CPAC 2019: ‘Bring the Fire’ - The American Spectator | USA News and Politics
CPAC 2019: ‘Bring the Fire’
by

NATIONAL HARBOR, Maryland

Jacob Wohl is a 21-year-old Trump supporter from California who laughs at how much he’s hated by liberals: “Of course they hate me. I’m destroying everything they love.” Wohl is a political prodigy. Having started his first business while still in high school, he was investigated by the Securities and Exchange Commission when he was only 18 years old, an investigation he believes was a “Deep State” reprisal for his outspoken support of Trump during the 2016 campaign.

When we met in the lobby bar of the Gaylord Hotel on the first day of the 46th annual Conservative Political Action Conference (CPAC), I had no idea how notorious Wohl is. Just the previous day, he’d been banned from Twitter, where he had more than 180,000 followers, after bragging to USA Today about his plans to use fake accounts to play havoc in the 2020 presidential campaign. Basically, Wohl intends to use social media to influence Democrat primary voters into supporting fringe candidates with no chance of beating President Trump. Such mischief-making by private citizens is not illegal. Liberals have spent the past two years fuming over conspiracy theories about “Russian collusion” in the 2016 campaign, but there’s no law against Americans trying to influence election outcomes, or else everybody at CNN might be in federal prison.

Getting banned from social-media platforms is an increasingly common fate for conservatives, as sites like Twitter, Facebook, and YouTube seem to have become part of what the late Andrew Breitbart called “the Democrat-Media Complex.” PayPal is now teaming up with the SPLC to enforce what Allum Bokhari calls the “financial blacklisting” of conservatives, and every day brings new headlines of further efforts to suppress online opposition to the Left’s agenda. Among the speakers at CPAC is Harmeet Dhillon, a lawyer who is currently representing James Damore in his lawsuit against Google, and who also represents Canadian feminist Meghan Murphy, who is suing Twitter after being banned for “misgendering” a notorious transgender activist, Jonathan “Jessica” Yaniv. Dhillon will share the CPAC stage Friday with James O’Keefe, whose Project Veritas has recently exposed political bias at Facebook.

Meanwhile, young Trump supporters are quite literally being punched in the face on university campuses, violence the mainstream media ignore. Hundreds of college students are attending CPAC to learn effective ways to oppose these intimidation tactics. In fact, the guy who got punched in the face at Berkeley last week, Hayden Williams of the Leadership Institute, will be speaking on an anti-censorship panel here Friday, and all week, students can attend a CPAC “Activism Boot Camp” running parallel to the main-ballroom events.

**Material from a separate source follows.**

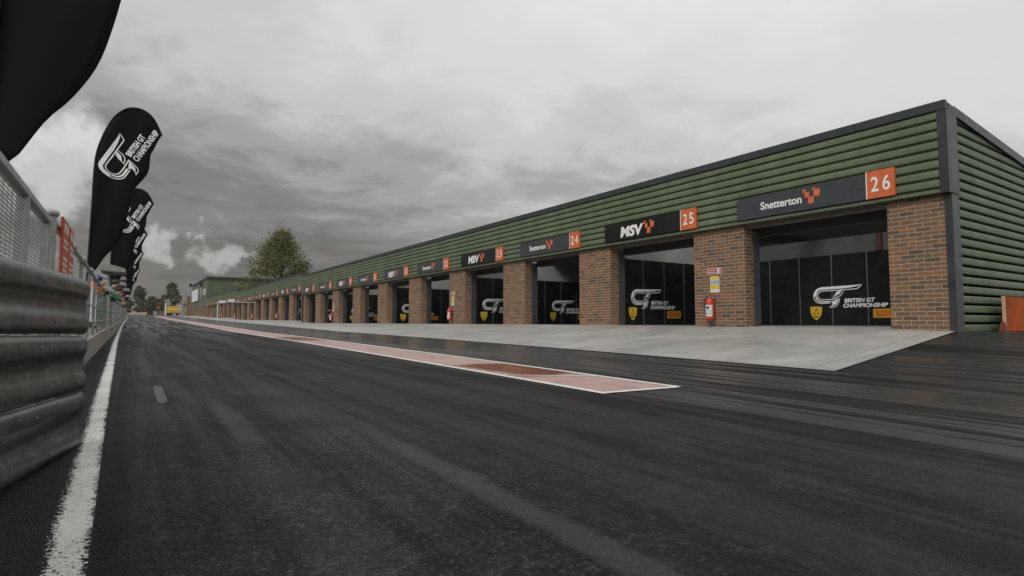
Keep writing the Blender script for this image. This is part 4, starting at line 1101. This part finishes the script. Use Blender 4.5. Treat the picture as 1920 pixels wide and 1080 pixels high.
# tower
zt = 2.6
root = thing('race_tower', 'narrow brick and grey tower at the far end of the garages', 'tower', (13.6, 186, zt))
m = MB(); m.box(12.0, 13.15, 186., 189., zt - .5, 7.0); bs = m.build('base', M['beige'], root)
m = MB(); m.lathe((12.6, 185.96, 5.6), [(.01, 0), (.38, 0), (.42, -.03), (.01, -.04)], 16, 'y'); m.build('roundel', M['lintel'], bs)
m = MB(); m.box(12.15, 13.14, 186.2, 188.8, 7.0, 9.6); m.build('upper_stage', M['greyr'], root)
m = MB(); m.box(13.16, 14.6, 185.8, 188., zt - .5, 8.2); m.build('brick_shaft', M['brick'], root)
m = MB(); m.box(13.16, 14.55, 185.85, 188., 8.2, 12.2); hd = m.build('cabin', M['greyr'], root)
m = MB(); m.box(13.5, 14.2, 185.8, 185.849, 10.9, 11.8); m.build('window', M['glass'], hd)
m = MB(); m.box(13.6, 13.66, 186.5, 186.56, 12.2, 16.); m.build('mast', M['greyr'], root)

# ------------------------------------------------------------------ things at the far end of the lane
gz = lambda y: lane_z(y)
root = thing('gabled_shed', 'dark roofed low shed behind the yellow truck', 'shed', (19, 232, gz(232)))
m = MB(); m.box(13.5, 27., 228, 238, gz(232) - .5, 6.1); m.build('wall', M['greyr'], root)
m = MB(); zr = 6.1; m.hexa([(13., 227.5, zr), (27.5, 227.5, zr), (27.5, 238.5, zr), (13., 238.5, zr)], [(15., 232.5, zr + 3.), (25.5, 232.5, zr + 3.), (25.5, 233.5, zr + 3.), (15., 233.5, zr + 3.)]); m.build('roof', M['slate'], root)
def vehicle(x, y, w, l, h, cabh, body, label, name, cat, cab=True):
    z = gz(y) + .02; root = thing(name, label, cat, (x, y, z))
    m = MB(); m.box(x - w / 2, x + w / 2, y, y + l, z + .55, z + cabh * .55); m.build('chassis', M[body], root, bevel=.06)
    m = MB(); b = [(x - w / 2 + .05, y + .1, z + cabh * .55), (x + w / 2 - .05, y + .1, z + cabh * .55), (x + w / 2 - .05, y + l * .5, z + cabh * .55), (x - w / 2 + .05, y + l * .5, z + cabh * .55)]
    t = [(x - w / 2 + .2, y + .5, z + cabh), (x + w / 2 - .2, y + .5, z + cabh), (x + w / 2 - .2, y + l * .46, z + cabh), (x - w / 2 + .2, y + l * .46, z + cabh)]
    m.hexa(b, t); m.build('cab', M[body], root, bevel=.05)
    m = MB(); m.add([(x - w / 2 + .2, y + .17, z + cabh * .6), (x + w / 2 - .2, y + .17, z + cabh * .6), (x + w / 2 - .32, y + .42, z + cabh * .92), (x - w / 2 + .32, y + .42, z + cabh * .92)], [(0, 1, 2, 3)]); m.build('windscreen', M['glass'], root)
    m = MB(); m.box(x - w / 2 + .06, x + w / 2 - .06, y + l * .52, y + l - .05, z + cabh * .55, z + h); m.build('load_body', M['vang'] if body == 'vang' else M['charl'], root, bevel=.04)
    for sx in (-1, 1):
        for yy in (y + .8, y + l - .9):
            m = MB(); m.lathe((x + sx * (w / 2 - .12) - .12, yy, z + .42), [(.2, 0), (.42, .02), (.42, .22), (.2, .24)], 16, 'x'); m.build('wheel', M['blk'], root, smooth='auto')
        m = MB(); m.box(x + sx * (w / 2 - .3) - .14, x + sx * (w / 2 - .3) + .14, y - .03, y + .02, z + .8, z + 1.0); m.build('headlight', M['wboard'], root)
    m = MB(); m.box(x - w / 2 + .1, x + w / 2 - .1, y - .06, y + .02, z + .45, z + .7); m.build('bumper', M['blk'], root)
    return root
vehicle(10.3, 196, 3.0, 6.5, 1.9, 2.7, 'truck', 'yellow recovery truck parked beyond the end of the lane', 'recovery_truck', 'truck')
vehicle(13.3, 206, 2.6, 6.5, 3.3, 2.6, 'vang', 'pale grey box van right of the yellow truck', 'box_van', 'van')
root = thing('white_post', 'tall white post left of the yellow truck', 'post', (8.3, 194, gz(194)))
m = MB(); m.box(8.1, 8.5, 193.9, 194.1, gz(194) - .1, gz(194) + 3.6); m.build('shaft', M['wboard'], root); m = MB(); m.box(8.0, 8.6, 193.8, 194.2, gz(194) - .1, gz(194) + .12); m.build('base', M['greyr'], root)
root = thing('marshal_post', 'orange marshal sign on a thin pole left of the white post', 'sign', (6.6, 196, gz(196)))
m = MB(); m.box(6.55, 6.65, 196, 196.1, gz(196), gz(196) + 1.9); m.build('pole', M['charl'], root); m = MB(); m.box(6.2, 7., 195.9, 195.98, gz(196) + 1.9, gz(196) + 2.7); m.build('panel', M['hoard'], root)
m = MB(); m.box(5.3, 6.2, 190, 193, gz(191) - .1, gz(191) + 1.1); tag(m.build('pale_block_barrier', M['greyr'], bevel=.05), 'pale block barrier at the end of the red strip', 'barrier')
m = MB(); m.box(6.9, 10., 200, 200.4, gz(200) - .1, gz(200) + 1.2); tag(m.build('brick_boundary_wall', M['brick']), 'low brick wall between the pale barrier and the white post', 'wall')
m = MB(); m.loft([(-.3, 0), (.3, 0), (.12, .85), (-.12, .85)], [((x, 214, gz(214)), (0, 1, 0), (0, 0, 1)) for x in (.3, 4.2)], closed=True, cap=True); tag(m.build('concrete_barrier', M['beige']), 'low cream concrete barrier across the lane end under the dark tree', 'barrier')

# ------------------------------------------------------------------ rain haze over the whole place
hz = bpy.data.materials.new('rain_haze'); hz.use_nodes = True; hz.node_tree.nodes.clear()
pvn = hz.node_tree.nodes.new('ShaderNodeVolumePrincipled'); pvn.inputs['Color'].default_value = (.93, .93, .91, 1); pvn.inputs['Density'].default_value = HAZE; pvn.inputs['Anisotropy'].default_value = .2
on = hz.node_tree.nodes.new('ShaderNodeOutputMaterial'); hz.node_tree.links.new(pvn.outputs[0], on.inputs['Volume'])
m = MB(); m.box(-2450, 2450, -1550, 2450, -4., 45.); tag(m.build('haze', hz), kind='stuff')

# ------------------------------------------------------------------ light, sky, camera
SUN_AZ, SUN_EL = R(-114), R(42)      # direction towards the sun, measured from +Y clockwise
sd = Vector((math.sin(SUN_AZ) * math.cos(SUN_EL), math.cos(SUN_AZ) * math.cos(SUN_EL), math.sin(SUN_EL)))
L = bpy.data.lights.new('sun', 'SUN'); L.energy = 1.5; L.angle = R(18); L.color = (1., .97, .93)
lo = link(bpy.data.objects.new('sun', L)); lo.rotation_euler = (-sd).to_track_quat('-Z', 'Y').to_euler()

W = bpy.data.worlds.new('World'); scn.world = W; W.use_nodes = True
t = NT.__new__(NT); t.t = W.node_tree; t._pos = None; t.t.nodes.clear()
tc = t.n('ShaderNodeTexCoord'); D = tc.outputs['Generated']
nrm = t.n('ShaderNodeVectorMath', operation='NORMALIZE'); t.set(nrm.inputs[0], D); D = nrm.outputs[0]
sp = t.n('ShaderNodeSeparateXYZ'); t.set(sp.inputs[0], D); dx, dy, dzz = sp.outputs
zc = t.math('MAXIMUM', dzz, 0.); den = t.math('ADD', zc, .16)
pv = t.n('ShaderNodeCombineXYZ'); t.set(pv.inputs[0], t.math('DIVIDE', dx, den)); t.set(pv.inputs[1], t.math('DIVIDE', dy, den)); pv.inputs[2].default_value = 3.7
pv = pv.outputs[0]
c1 = t.noise(1.05, 8, .58, pv, .35); c2 = t.noise(.42, 3, .5, pv, .2); c3 = t.noise(3.4, 8, .62, pv, .5)
rdot = t.math('ADD', t.math('MULTIPLY', dx, .832), t.math('MULTIPLY', dy, -.555))
ze = t.math('ADD', zc, t.math('MULTIPLY', t.math('MAXIMUM', rdot, -.25), .24))
ze = t.math('ADD', ze, t.math('MULTIPLY', t.math('SUBTRACT', c2, .5), .28))
ze = t.math('ADD', ze, t.math('MULTIPLY', t.math('SUBTRACT', c1, .5), .42))
ze = t.math('ADD', ze, t.math('MULTIPLY', t.math('SUBTRACT', c3, .5), .20))
cr = t.n('ShaderNodeValToRGB'); t.set(cr.inputs[0], ze); e = cr.color_ramp; e.interpolation = 'EASE'
e.elements[0].position = 0.; e.elements[0].color = (.13, .123, .113, 1); e.elements[1].position = 1.; e.elements[1].color = (.93, .935, .925, 1)
for p, q in ((.06, (.165, .158, .147)), (.12, (.225, .22, .211)), (.21, (.38, .377, .368)), (.32, (.60, .60, .592)), (.42, (.72, .725, .715)), (.62, (.82, .825, .815))):
    k = e.elements.new(p); k.color = (*q, 1)
col = cr.outputs[0]
# a few bright cumulus heads low on the left
f_ = 1070.; th = math.atan(64 / f_); psi = math.atan(715 * math.cos(th) / f_)
Fv = Vector((math.sin(psi) * math.cos(th), math.cos(psi) * math.cos(th), math.sin(th))); Rv = Vector((math.cos(psi), -math.sin(psi), 0)); Uv = Rv.cross(Fv)
wn = t.n('ShaderNodeTexNoise'); t.set(wn.inputs['Vector'], D); wn.inputs['Scale'].default_value = 22.; wn.inputs['Detail'].default_value = 7; wn.inputs['Roughness'].default_value = .6
wv = t.n('ShaderNodeVectorMath', operation='MULTIPLY_ADD'); t.set(wv.inputs[0], wn.outputs['Color']); wv.inputs[1].default_value = (.13, .13, .13); wv.inputs[2].default_value = (-.065, -.065, -.065)
dv = t.n('ShaderNodeVectorMath', operation='ADD'); t.set(dv.inputs[0], D); t.t.links.new(wv.outputs[0], dv.inputs[1])
for az_px, el_px, rad, val in ((100, 288, .07, .80), (128, 340, .05, .55), (292, 455, .030, .56), (371, 434, .016, .5), (405, 490, .032, .50), (435, 475, .024, .44), (310, 470, .02, .45)):
    c = (Fv + Rv * ((az_px - 960) / f_) - Uv * ((el_px - 540) / f_)).normalized()
    ds = t.n('ShaderNodeVectorMath', operation='DISTANCE'); t.t.links.new(dv.outputs[0], ds.inputs[0]); ds.inputs[1].default_value = c
    mk = t.rng(ds.outputs['Value'], rad * .4, rad * 1.15, 1., 0., smooth=True)
    col = t.mix(t.math('MULTIPLY', mk, .8), col, (val, val * .995, val * .97))
sky = t.n('ShaderNodeTexSky'); sky.sky_type = 'NISHITA'; sky.sun_disc = False; sky.sun_elevation = SUN_EL; sky.sun_rotation = SUN_AZ
b1 = t.n('ShaderNodeBackground'); t.set(b1.inputs[0], sky.outputs[0]); b1.inputs[1].default_value = .06
b2 = t.n('ShaderNodeBackground'); t.set(b2.inputs[0], col); b2.inputs[1].default_value = 1.
mx = t.n('ShaderNodeMixShader'); mx.inputs[0].default_value = .96; t.t.links.new(b1.outputs[0], mx.inputs[1]); t.t.links.new(b2.outputs[0], mx.inputs[2])
ou = t.n('ShaderNodeOutputWorld'); t.t.links.new(mx.outputs[0], ou.inputs[0])

cam = bpy.data.cameras.new('camera'); co = link(bpy.data.objects.new('camera', cam))
cam.sensor_width = 36; cam.lens = f_ / 1920 * 36; cam.clip_start = .03; cam.clip_end = 6000
co.matrix_world = Matrix(((Rv.x, Uv.x, -Fv.x, 0), (Rv.y, Uv.y, -Fv.y, 0), (Rv.z, Uv.z, -Fv.z, .8), (0, 0, 0, 1)))
scn.camera = co
scn.view_settings.view_transform = 'Standard'; scn.view_settings.look = 'None'; scn.view_settings.exposure = 0; scn.view_settings.gamma = 1
scn.cycles.use_denoising = True
scn.cycles.max_bounces = 6; scn.cycles.transparent_max_bounces = 8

Of course, it’s not all college kids and online activism at CPAC. Much of the most valuable work that happens here is networking between people whose business is winning elections. In the lobby bar Wednesday, I spent a while chatting to some Republican consultants who worked on Trump’s 2016 campaign. What did they think about former Trump lawyer Michael Cohen’s testimony to Congress? “Ah, there’s nothing new there,” one of them said. “Some of that stuff about Trump and the emails sounds bad, but it’s really nothing we didn’t already know.”

There are celebrities at CPAC, and people who aren’t famous but who have important stories to tell. Wednesday afternoon, I bumped into Rick Harrison, famous for the History Channel series Pawn Stars, a Trump supporter who will speak from the Potomac Ballroom mainstage Thursday and also participate in a breakout session on “The Future of the American Family.” Harrison was talking to Steve Ronnebeck, whose son Grant was a convenience store clerk murdered over a pack of cigarettes in 2015 by Apolinar Altamirano, a criminal who was facing deportation but had been released from federal custody. Strangely, despite President Trump’s attention to the issue of border security, the only immigration-related event on the CPAC schedule is a Friday morning “conversation” between Texas Sen. Ted Cruz and National Review editor Rich Lowry.

It goes without saying that you should believe nothing the liberal media tell you about CPAC. Year after year, establishment journalists cover this conference to report on “controversies,” depicting the speakers and attendees as “angry,” et cetera. Thousands of conservatives are here having a grand time, but that’s not a story you’ll see reported on MSNBC or in the New York Times. They won’t tell you about the kind of scene I witnessed in Exhibit Hall D Wednesday evening. About 125 college kids were huddled together while the leaders of Turning Point USA gave them a sort of pep talk. “You guys are the future of conservative activism,” Tyler Bowyer told them. “You are the ones who are going to save the country.… Bring the fire. Be great. Be good.”